▶ _EXERCISE INSTRUCTIONS_
Make an exact copy of the data below, leaving out every picture.

====================

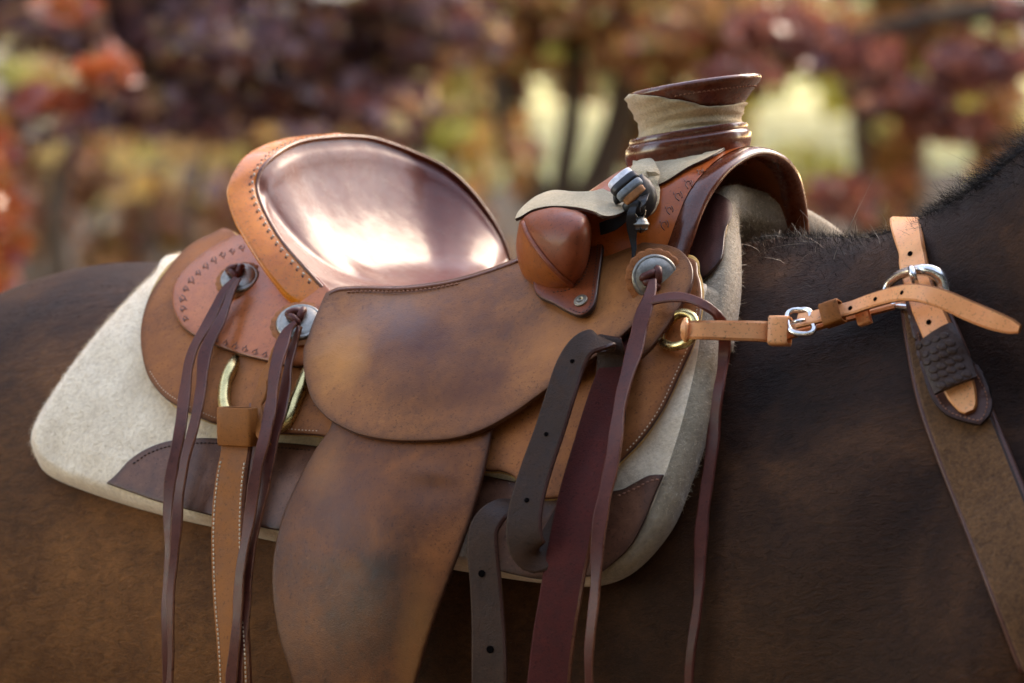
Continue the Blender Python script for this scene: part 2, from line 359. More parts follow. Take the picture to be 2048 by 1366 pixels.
def L3(u, v, h=0.01): return tuple(lea(u, v, h)[0][0])
M = {}
M['seat'] = leather('seat leather', (.080, .020, .015), (.050, .012, .009), (.12, .033, .024), rough=.6, coat=.46, coat_rough=.10, grain=1300, gstr=.03, mott=.5, fine=.1, wrinkle=.4)
def rubbed(m, lo, hi, warp):           # shine broken by rubbing along the saddle, and a surface that is not quite even
    nt = m.node_tree; b = nt.nodes['Principled BSDF']; tc = nd(nt, 'ShaderNodeTexCoord').outputs['Object']
    mp = nd(nt, 'ShaderNodeMapping'); mp.inputs['Rotation'].default_value = (0, 0, TH); mp.inputs['Scale'].default_value = (.16, 1, 1); nt.links.new(tc, mp.inputs[0])
    r = nd(nt, 'ShaderNodeMapRange'); nt.links.new(noise(nt, mp.outputs[0], 70, 5, .7), r.inputs[0]); r.inputs[1].default_value = .3; r.inputs[2].default_value = .7; r.inputs[3].default_value = lo; r.inputs[4].default_value = hi; nt.links.new(r.outputs[0], b.inputs['Coat Roughness'])
    bp = nd(nt, 'ShaderNodeBump'); bp.inputs['Strength'].default_value = 1; bp.inputs['Distance'].default_value = warp; nt.links.new(noise(nt, mp.outputs[0], 26, 3, .5), bp.inputs['Height']); nt.links.new(bp.outputs[0], b.inputs['Coat Normal'])
rubbed(M['seat'], .12, .32, .0009)
M['roll'] = leather('cantle roll leather', (.52, .175, .022), (.33, .095, .014), (.64, .26, .04), rough=.3, coat=.7, coat_rough=.15, grain=1200, gstr=.04, mott=.7)
M['jockey'] = leather('seat jockey leather', polish=(L3(775, 640), (.085, .06, .05), .75), base=(.19, .088, .042), dark=(.085, .038, .023), light=(.32, .155, .070), rough=.55, coat=.12, coat_rough=.3, spec=.15, grain=700, gstr=.22, mott=.7, wrinkle=1.0,
    spots=[(L3(880, 690), (.11, .11, .085), (.055, .024, .020), .97), (L3(960, 800), (.06, .06, .05), (.075, .033, .024), .9), (L3(1190, 580), (.05, .05, .05), (.42, .21, .10), .75), (L3(690, 740), (.035, .05, .06), (.46, .24, .10), .75), (L3(1120, 700), (.05, .05, .04), (.36, .17, .075), .6)])
M['skirt'] = leather('skirt leather', (.23, .100, .046), (.12, .050, .027), (.33, .155, .075), rough=.6, coat=.0, grain=800, gstr=.22, mott=.7)
M['rear'] = leather('rear jockey leather', (.35, .122, .055), (.24, .074, .033), (.45, .19, .09), rough=.36, coat=.35, coat_rough=.25, grain=1000, gstr=.06, mott=.6)
M['fender'] = leather('fender leather', polish=(L3(680, 1000), (.06, .05, .09), .12), base=(.105, .044, .021), dark=(.042, .019, .012), light=(.20, .085, .036), rough=.5, coat=.10, spec=.15, coat_rough=.3, grain=700, gstr=.18, mott=.85, wrinkle=1.0,
    spots=[(L3(770, 1200), (.065, .07, .09), (.012, .008, .006), .95), (L3(870, 980), (.045, .05, .03), (.055, .030, .024), .8), (L3(700, 1010), (.07, .07, .06), (.10, .050, .036), .6), (L3(850, 1330), (.03, .04, .09), (.26, .13, .05), .55), (L3(655, 940), (.03, .04, .04), (.28, .14, .06), .5)])
M['pommel'] = leather('pommel leather', (.27, .075, .032), (.16, .040, .019), (.38, .12, .042), rough=.36, coat=.4, coat_rough=.18, grain=1100, gstr=.05, mott=.8,
    spots=[(tuple(Pt(1310, 440, -.12)), (.05, .05, .06), (.36, .115, .03), .5)])
M['pod'] = leather('bucking roll leather', (.165, .050, .026), (.10, .028, .016), (.24, .078, .038), rough=.5, coat=.22, coat_rough=.25, grain=1200, gstr=.05, mott=.6)
M['pod2'] = leather('bucking roll side leather', (.22, .075, .026), (.14, .042, .017), (.30, .11, .038), rough=.48, coat=.22, coat_rough=.25, grain=1200, gstr=.05, mott=.6)
M['darkroll'] = leather('welt leather', (.075, .024, .014), (.035, .012, .009), (.14, .045, .022), rough=.26, coat=.7, coat_rough=.15, grain=1200, gstr=.05)
M['edge'] = leather('burnished leather edge', (.105, .045, .028), (.05, .022, .016), (.19, .09, .055), rough=.33, coat=.4, grain=600, gstr=.1)
M['edged'] = leather('dark leather edge', (.045, .022, .017), rough=.35, coat=.3, grain=600, gstr=.1)
M['string'] = leather('burgundy latigo string', (.060, .018, .014), (.032, .011, .009), (.10, .035, .025), rough=.45, coat=.12, coat_rough=.3, grain=900, gstr=.1, mott=.6)
M['latigo'] = leather('burgundy latigo', (.046, .012, .011), (.024, .007, .007), (.080, .023, .020), rough=.75, spec=.15, grain=600, gstr=.3, mott=.6)
M['blackstrap'] = leather('worn dark strap', (.024, .014, .010), (.012, .008, .006), (.052, .031, .021), rough=.62, spec=.2, grain=600, gstr=.25, mott=.8, wrinkle=1.5)
M['billet'] = leather('brown billet', (.20, .085, .032), (.13, .05, .022), (.27, .12, .05), rough=.55, grain=800, gstr=.15, mott=.5)
M['collar'] = leather('new russet strap', (.66, .33, .18), (.56, .24, .115), (.72, .40, .23), rough=.40, coat=.25, coat_rough=.3, grain=1000, gstr=.06, mott=.6, fine=.12)
M['collard'] = leather('stamped dark keeper leather', (.026, .015, .011), rough=.5, coat=.05, grain=500, gstr=.3, mott=.5)
M['collarb'] = leather('dark brown edging leather', (.062, .030, .023), rough=.45, coat=.15, grain=800, gstr=.15)
M['patch'] = leather('pad wear leather', (.115, .060, .042), (.050, .028, .023), (.22, .125, .085), rough=.42, coat=.2, coat_rough=.3, grain=700, gstr=.15, mott=.9, wrinkle=1.2)
M['lining'] = leather('gullet lining leather', (.12, .045, .022), rough=.6, grain=800, gstr=.1)
M['darkpatch'] = leather('dark withers leather', (.060, .028, .024), rough=.6, grain=700, gstr=.15, mott=.8)
M['stamp'] = plain('tooling shadow', (.17, .058, .032), .5)
M['thread'] = plain('pale thread', (.62, .50, .36), .7)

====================

▶ _REPLY TO THE EXERCISE_
Continue the Blender Python script for this scene: part 2, from line 359. More parts follow. Take the picture to be 2048 by 1366 pixels.
def L3(u, v, h=0.01): return tuple(lea(u, v, h)[0][0])
M = {}
M['seat'] = leather('seat leather', (.080, .020, .015), (.050, .012, .009), (.12, .033, .024), rough=.6, coat=.46, coat_rough=.10, grain=1300, gstr=.03, mott=.5, fine=.1, wrinkle=.4)
def rubbed(m, lo, hi, warp):           # shine broken by rubbing along the saddle, and a surface that is not quite even
    nt = m.node_tree; b = nt.nodes['Principled BSDF']; tc = nd(nt, 'ShaderNodeTexCoord').outputs['Object']
    mp = nd(nt, 'ShaderNodeMapping'); mp.inputs['Rotation'].default_value = (0, 0, TH); mp.inputs['Scale'].default_value = (.16, 1, 1); nt.links.new(tc, mp.inputs[0])
    r = nd(nt, 'ShaderNodeMapRange'); nt.links.new(noise(nt, mp.outputs[0], 70, 5, .7), r.inputs[0]); r.inputs[1].default_value = .3; r.inputs[2].default_value = .7; r.inputs[3].default_value = lo; r.inputs[4].default_value = hi; nt.links.new(r.outputs[0], b.inputs['Coat Roughness'])
    bp = nd(nt, 'ShaderNodeBump'); bp.inputs['Strength'].default_value = 1; bp.inputs['Distance'].default_value = warp; nt.links.new(noise(nt, mp.outputs[0], 26, 3, .5), bp.inputs['Height']); nt.links.new(bp.outputs[0], b.inputs['Coat Normal'])
rubbed(M['seat'], .12, .32, .0009)
M['roll'] = leather('cantle roll leather', (.52, .175, .022), (.33, .095, .014), (.64, .26, .04), rough=.3, coat=.7, coat_rough=.15, grain=1200, gstr=.04, mott=.7)
M['jockey'] = leather('seat jockey leather', polish=(L3(775, 640), (.085, .06, .05), .75), base=(.19, .088, .042), dark=(.085, .038, .023), light=(.32, .155, .070), rough=.55, coat=.12, coat_rough=.3, spec=.15, grain=700, gstr=.22, mott=.7, wrinkle=1.0,
    spots=[(L3(880, 690), (.11, .11, .085), (.055, .024, .020), .97), (L3(960, 800), (.06, .06, .05), (.075, .033, .024), .9), (L3(1190, 580), (.05, .05, .05), (.42, .21, .10), .75), (L3(690, 740), (.035, .05, .06), (.46, .24, .10), .75), (L3(1120, 700), (.05, .05, .04), (.36, .17, .075), .6)])
M['skirt'] = leather('skirt leather', (.23, .100, .046), (.12, .050, .027), (.33, .155, .075), rough=.6, coat=.0, grain=800, gstr=.22, mott=.7)
M['rear'] = leather('rear jockey leather', (.35, .122, .055), (.24, .074, .033), (.45, .19, .09), rough=.36, coat=.35, coat_rough=.25, grain=1000, gstr=.06, mott=.6)
M['fender'] = leather('fender leather', polish=(L3(680, 1000), (.06, .05, .09), .12), base=(.105, .044, .021), dark=(.042, .019, .012), light=(.20, .085, .036), rough=.5, coat=.10, spec=.15, coat_rough=.3, grain=700, gstr=.18, mott=.85, wrinkle=1.0,
    spots=[(L3(770, 1200), (.065, .07, .09), (.012, .008, .006), .95), (L3(870, 980), (.045, .05, .03), (.055, .030, .024), .8), (L3(700, 1010), (.07, .07, .06), (.10, .050, .036), .6), (L3(850, 1330), (.03, .04, .09), (.26, .13, .05), .55), (L3(655, 940), (.03, .04, .04), (.28, .14, .06), .5)])
M['pommel'] = leather('pommel leather', (.27, .075, .032), (.16, .040, .019), (.38, .12, .042), rough=.36, coat=.4, coat_rough=.18, grain=1100, gstr=.05, mott=.8,
    spots=[(tuple(Pt(1310, 440, -.12)), (.05, .05, .06), (.36, .115, .03), .5)])
M['pod'] = leather('bucking roll leather', (.165, .050, .026), (.10, .028, .016), (.24, .078, .038), rough=.5, coat=.22, coat_rough=.25, grain=1200, gstr=.05, mott=.6)
M['pod2'] = leather('bucking roll side leather', (.22, .075, .026), (.14, .042, .017), (.30, .11, .038), rough=.48, coat=.22, coat_rough=.25, grain=1200, gstr=.05, mott=.6)
M['darkroll'] = leather('welt leather', (.075, .024, .014), (.035, .012, .009), (.14, .045, .022), rough=.26, coat=.7, coat_rough=.15, grain=1200, gstr=.05)
M['edge'] = leather('burnished leather edge', (.105, .045, .028), (.05, .022, .016), (.19, .09, .055), rough=.33, coat=.4, grain=600, gstr=.1)
M['edged'] = leather('dark leather edge', (.045, .022, .017), rough=.35, coat=.3, grain=600, gstr=.1)
M['string'] = leather('burgundy latigo string', (.060, .018, .014), (.032, .011, .009), (.10, .035, .025), rough=.45, coat=.12, coat_rough=.3, grain=900, gstr=.1, mott=.6)
M['latigo'] = leather('burgundy latigo', (.046, .012, .011), (.024, .007, .007), (.080, .023, .020), rough=.75, spec=.15, grain=600, gstr=.3, mott=.6)
M['blackstrap'] = leather('worn dark strap', (.024, .014, .010), (.012, .008, .006), (.052, .031, .021), rough=.62, spec=.2, grain=600, gstr=.25, mott=.8, wrinkle=1.5)
M['billet'] = leather('brown billet', (.20, .085, .032), (.13, .05, .022), (.27, .12, .05), rough=.55, grain=800, gstr=.15, mott=.5)
M['collar'] = leather('new russet strap', (.66, .33, .18), (.56, .24, .115), (.72, .40, .23), rough=.40, coat=.25, coat_rough=.3, grain=1000, gstr=.06, mott=.6, fine=.12)
M['collard'] = leather('stamped dark keeper leather', (.026, .015, .011), rough=.5, coat=.05, grain=500, gstr=.3, mott=.5)
M['collarb'] = leather('dark brown edging leather', (.062, .030, .023), rough=.45, coat=.15, grain=800, gstr=.15)
M['patch'] = leather('pad wear leather', (.115, .060, .042), (.050, .028, .023), (.22, .125, .085), rough=.42, coat=.2, coat_rough=.3, grain=700, gstr=.15, mott=.9, wrinkle=1.2)
M['lining'] = leather('gullet lining leather', (.12, .045, .022), rough=.6, grain=800, gstr=.1)
M['darkpatch'] = leather('dark withers leather', (.060, .028, .024), rough=.6, grain=700, gstr=.15, mott=.8)
M['stamp'] = plain('tooling shadow', (.17, .058, .032), .5)
M['thread'] = plain('pale thread', (.62, .50, .36), .7)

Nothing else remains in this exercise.